男女平等や働きやすさでは世界トップレベルのフィンランド。象徴的なのは、世界最年少の国家首席として34歳で就任した1児の母、サンナ・マリン首相。政権発足当時、19人の閣僚のうち12人が女性、連立政権5つの党首もすべて女性となった。

Finland/フィンランド共和国

「すでに民間企業の取締役の約30%が女性。32年までにEU目標の40%を達成しようというのが次のターゲット」と、フィンランド在住30年以上のフリーランサー前薗香織さん。男性育児休暇、妊娠から子育てまでの手厚い支援策、保育所の待機児童ゼロ、男女平等の職場環境と制度設計を世界に先駆けて実現してきた。

高い税金を払っているからこそ、フィンランドでは「法にある限りはその権利を主張すべき」という考え方がある。国や企業のリーダーたちがきちんと実行できているのか国民一人一人が意識しているという。女性たちも理不尽なことがあれば、自ら「法にあるのになぜ守られない?」と声を上げて交渉するそうだ。

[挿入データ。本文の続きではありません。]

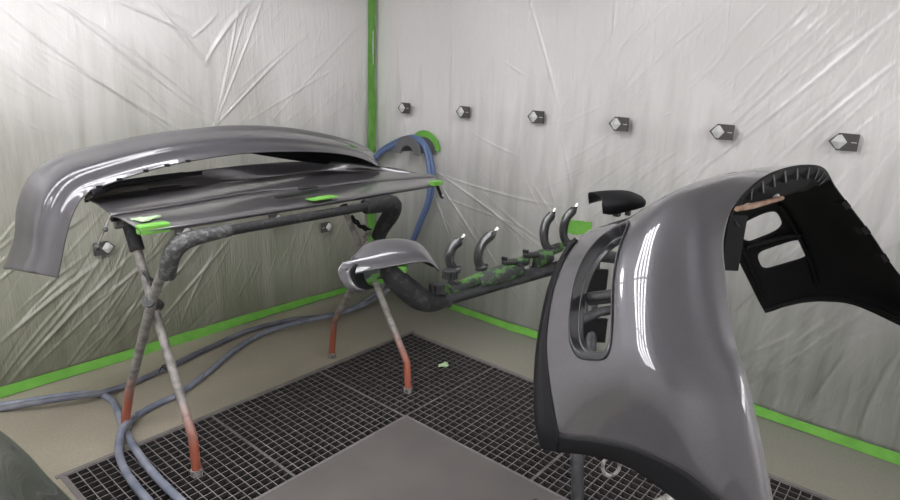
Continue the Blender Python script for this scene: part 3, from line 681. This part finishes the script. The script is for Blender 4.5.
# joint plates and tubes seen through the near opening
tb('bar', [barB, at(600, 256, 2.5), at(660, 262, 2.0)], .024, rackm)
tb('arm', [at(596, 258, 2.45), at(592, 300, 2.2), at(588, 345, 2.1)], .02, rackm)
MB().box(at(594, 285, 2.12), (.045, .006, .06), (rt, fw, (0, 0, 1))).out('joint_plate', blk, t, False, .003)
MB().box(at(592, 330, 2.08), (.05, .006, .045), (rt, fw, (0, 0, 1))).out('joint_plate', blk, t, False, .003)
tb('arm', [at(575, 322, 2.0), at(600, 312, 2.05), at(660, 300, 2.0)], .016, rackm)
MB().box(at(733, 243, 1.77), (.028, .006, .085), (rt, fw, (0, 0, 1))).out('joint_plate', blk, t, False, .003)
tb('support_arm', [at(660, 262, 2.0), at(700, 240, 1.85), at(738, 222, 1.75)], .014, rackm, 3)
tb('rusty_arm', [at(737, 209, 1.36), at(752, 206, 1.44), at(782, 198, 1.58)], [.006, .008, .006], rust, 3)

# ------------------------------------------------------------------ door handles and small caps on the rack
def door_handle(px, top, bot, D, label):
    a, b = at(*top, D), at(*bot, D); t = thing('door_handle', b, label, 'door handle', 'door handles upright on the rack bar')
    up = b*0+(a-b); L = np.linalg.norm(up); u = up/L; side = -rt
    pts = [b+rt*.004, b+u*L*.18-rt*.012, b+u*L*.45-rt*.020, b+u*L*.72-rt*.016, b+u*L*.90-rt*.0, a+rt*.004]
    MB().tube(pts, [.017, .016, .018, .018, .018, .013], 8, smooth=4, flat=1.1).out('grip', blk_gloss, t)
    MB().box(b+rt*.012-u*.004, (.022, .012, .014), (rt, fw, u)).out('foot', blk_gloss, t, True, .005)
    MB().box(a+rt*.004-u*.01, (.014, .012, .016), (unit(rt+u*.3), fw, u)).out('head', blk_gloss, t, True, .005)
    MB().tube([a+rt*.010, a+rt*.016+u*.018], .006, 8).out('metal_pin', chrome, t)
    MB().tube([b+rt*.01-u*.018, b+rt*.01-u*.06], .006, 8).out('pin', steel, t)
door_handle(0, (459, 239), (452, 268), 2.17, 'black door handle standing on the rack bar, nearest the padded arm')
door_handle(0, (492, 232), (479, 266), 2.25, 'black door handle standing on the rack bar, second from the mirror cap')
door_handle(0, (551, 213), (547, 249), 2.42, 'black door handle standing on the rack bar, third from the mirror cap')
door_handle(0, (573, 208), (565, 242), 2.50, 'black door handle beside the green tape patch, nearest the big bumper')
def small_cap(x, y, D, label):
    q = at(x, y, D); t = thing('handle_cap', q, label, 'handle cap', 'small handle caps on the rack bar')
    MB().box(q, (.032, .014, .011), (unit(rt+np.array([0, 0, .12])), fw, (0, 0, 1))).out('shell', blk_gloss, t, True, .007)
    MB().box(q+[0, 0, .013]-rt*.022, (.006, .010, .007)).out('clip', blk_gloss, t, False)
    MB().tube([q, q-[0, 0, .045]], .007, 8).out('pin', steel, t)
small_cap(510, 262, 2.27, 'small dark glossy handle cap on the rack bar, between second and third handles, left one')
small_cap(531, 255, 2.34, 'small dark handle cap on the rack bar just left of the third door handle')

# ------------------------------------------------------------------ mirror caps
R = [
 [(354, 262, 2.03), (366, 262, 2.05), (392, 260, 2.06), (416, 260, 2.05), (434, 267, 2.03)],
 [(353, 257, 1.99), (365, 247, 2.02), (392, 242, 2.03), (416, 246, 2.02), (434, 262, 2.01)],
 [(352, 255, 1.94), (367, 243.5, 1.96), (393, 238.5, 1.97), (419, 243, 1.97), (436, 262, 1.98)],
 [(348, 261, 1.86), (368, 254, 1.87), (396, 249, 1.885), (421, 251, 1.91), (438, 265, 1.94)],
 [(341, 264, 1.83), (362, 261, 1.84), (395, 257.5, 1.86), (422, 256, 1.89), (438, 267, 1.93)],
 [(344, 278, 1.825), (361, 273, 1.835), (398, 265.5, 1.855), (427, 262, 1.89), (440, 271, 1.93)]]
t = thing('mirror_cap', at(385, 270, 1.92), 'grey painted wing mirror cap held on the padded arm', 'mirror cap')
sheet('shell', Surf([[at(*p) for p in r] for r in R]), (0, 5), (0, 4), 30, 40, paint, t, thick=.004, inner=blk_in)
R2 = [[(343, 262, 1.83), (338, 270, 1.82), (341, 281, 1.82), (349, 290, 1.83), (360, 293, 1.85)],
      [(356, 264, 1.835), (351, 271, 1.825), (353, 280, 1.83), (358, 287, 1.835), (367, 290, 1.85)],
      [(366, 264, 1.87), (363, 272, 1.87), (364, 279, 1.88), (368, 285, 1.89), (374, 288, 1.9)]]
sheet('end_scoop', Surf([[at(*p) for p in r] for r in R2]), (0, .95), (0, 4), 8, 24, paint, t, thick=.002)
sheet('inner_housing', Surf([[at(*p) for p in r] for r in R2]), (.95, 2), (0, 4), 12, 24, blk, t, thick=.004)
MB().box(at(371, 276, 1.93), (.022, .02, .016), (rt, fw, (0, 0, 1))).out('tape_lump', rackgreen, t, True, .006)
MB().box(at(398, 268, 1.93), (.03, .02, .012), (rt, fw, (0, 0, 1))).out('tape_lump', tape, t, True, .006)

t = thing('mirror_cap', at(615, 208, 2.2), 'black glossy mirror cap lying on top of the big bumper edge under the wall hooks', 'mirror cap')
R = [
 [(603, 213, 2.14), (612, 214, 2.13), (627, 211, 2.12), (640, 208, 2.12), (644, 206, 2.14)],
 [(602, 205, 2.12), (610, 206, 2.11), (627, 203, 2.10), (641, 203, 2.12), (645, 203, 2.14)],
 [(601, 198, 2.14), (610, 197.5, 2.13), (626, 196, 2.13), (640, 199, 2.14), (645, 201, 2.16)],
 [(589, 193.5, 2.20), (605, 191.5, 2.19), (626, 191.5, 2.19), (639, 196, 2.19), (644, 200, 2.19)],
 [(589, 204, 2.26), (605, 200, 2.26), (626, 196, 2.25), (638, 199, 2.24), (643, 202, 2.22)]]
sheet('shell', Surf([[at(*p) for p in r] for r in R]), (0, 4), (0, 4), 28, 32, cap_gloss, t, thick=.004, inner=blk_in)
MB().box(at(617, 213, 2.16), (.012, .01, .012)).out('clip', blk_gloss, t, False); MB().box(at(628, 212, 2.16), (.008, .008, .012)).out('clip', blk_gloss, t, False)

# ------------------------------------------------------------------ panel at the lower left corner of the view
t_ = [[(-90, 395, 2.15), (-40, 408, 2.1), (0, 431, 2.0), (27, 453, 1.92), (50, 478, 1.82), (72, 500, 1.76), (90, 522, 1.7), (120, 570, 1.6)],
      [(-120, 400, 2.0), (-60, 415, 1.95), (-10, 440, 1.88), (18, 462, 1.80), (42, 488, 1.72), (62, 510, 1.66), (82, 532, 1.62), (110, 580, 1.52)],
      [(-170, 430, 1.75), (-100, 450, 1.7), (-45, 470, 1.62), (-10, 492, 1.56), (15, 518, 1.50), (38, 540, 1.45), (60, 560, 1.42), (90, 600, 1.36)],
      [(-230, 500, 1.5), (-150, 510, 1.45), (-90, 530, 1.4), (-60, 555, 1.36), (-30, 580, 1.32), (0, 600, 1.28), (25, 620, 1.25), (60, 660, 1.2)]]
G = np.array([[at(*p) for p in r] for r in t_])
G0 = G[0].copy(); G0[:, 2] = np.minimum(.03, G0[:, 2]); G0[:, :2] += (G[0]-G[1])[:, :2]*.15
Gm = G[0].copy(); Gm[:, 2] = G[0][:, 2]*.6; Gm[:, :2] += (G[0]-G[1])[:, :2]*.2
G = np.concatenate([[G0], [Gm], G])
t = thing('car_wing_panel', (G0[3][0], G0[3][1], 0), 'glossy dark green grey curved car panel at the bottom left corner by the grating', 'car body panel')
corner_paint = mat('dark_green_grey_paint', (.05, .056, .052), .2, .4, 1., coat_rough=.02)
sheet('skin', Surf(G), (0, 5), (0, 7), 40, 50, corner_paint, t, thick=.004, inner=blk_in)

# ------------------------------------------------------------------ booth lights
emit = bpy.data.materials.new('lamp_tube'); emit.use_nodes = True; nt = emit.node_tree
for n in list(nt.nodes): nt.nodes.remove(n)
e = nt.nodes.new('ShaderNodeEmission'); e.inputs['Color'].default_value = (.985, .985, 1, 1); e.inputs['Strength'].default_value = 21
oo = nt.nodes.new('ShaderNodeOutputMaterial'); nt.links.new(e.outputs[0], oo.inputs[0])
def lamp(c, along, down, L=1.18, W=1.1):
    c = np.array(c, float); along = unit(along); down = unit(down); side = np.cross(along, down)
    t = thing('ceiling_light', c, 'white booth light with four bright tubes up by the ceiling', 'ceiling light', 'booth lights along the ceiling')
    MB().box(c-down*.03, (L/2+.03, W/2+.02, .02), (along, side, down)).out('housing', wallw, t, False)
    for k in range(4):
        MB().box(c+side*(k-1.5)*W/4+down*.006, (L/2, .055, .006), (along, side, down)).out('tube', emit, t, False)
for y, xs in ((1.80, (1.05, -.20, -1.45, -2.70)), (-2.7, (2.3, 1.05, -.20, -1.45, -2.70))):  # rear row is unseen; its right-hand end lamp is added to light the right wall
    for x in xs: lamp((x, y, ZC-.05), (1, 0, 0), (0, 0, -1))

w = bpy.data.worlds.new('World'); bpy.context.scene.world = w; w.use_nodes = True
w.node_tree.nodes['Background'].inputs[0].default_value = (.5, .5, .5, 1); w.node_tree.nodes['Background'].inputs[1].default_value = .2

# ------------------------------------------------------------------ camera
from mathutils import Matrix
cam = bpy.data.cameras.new('Camera'); co = bpy.data.objects.new('Camera', cam); C.objects.link(co)
cam.sensor_fit = 'HORIZONTAL'; cam.sensor_width = 36; cam.lens = 36*FOC/900; cam.clip_start = .02
Rw = np.stack([RM@np.array([1, 0, 0.]), RM@np.array([0, -1, 0.]), RM@np.array([0, 0, -1.])], 1)
M = Matrix.Identity(4)
for i in range(3):
    for j in range(3): M[i][j] = float(Rw[i, j])
M[2][3] = CAMH; co.matrix_world = M
sc_ = bpy.context.scene; sc_.camera = co
vs = sc_.view_settings; vs.view_transform = 'Standard'; vs.look = 'None'; vs.gamma = 1; vs.exposure = 0; vs.use_curve_mapping = False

そして、フィンランドはすでに次のステージに動きはじめている。出生率低下と高齢化が深刻となり、労働力不足は大きな課題だ。だからこそ移民を受け入れ、女性だけでなく誰もが働きやすい環境をつくることは必然になっている。

「国としては移民や少数民族、性的マイノリティーを含めた本当のダイバーシティの実現にかじを切りました。従業員30人以上の会社は、多様性の目標計画を作成し、2年ごとに達成できたか見直しすることが義務付けられました」(前薗さん)

どの国も共通しているのは積極的な国や企業の支援策と、女性たち自身の前向きな意識改革。実は、日本も女性が働くための支援制度は世界トップレベルにある。古い慣習からの脱却や男女双方の意識改革が新たな扉を開くのかもしれない。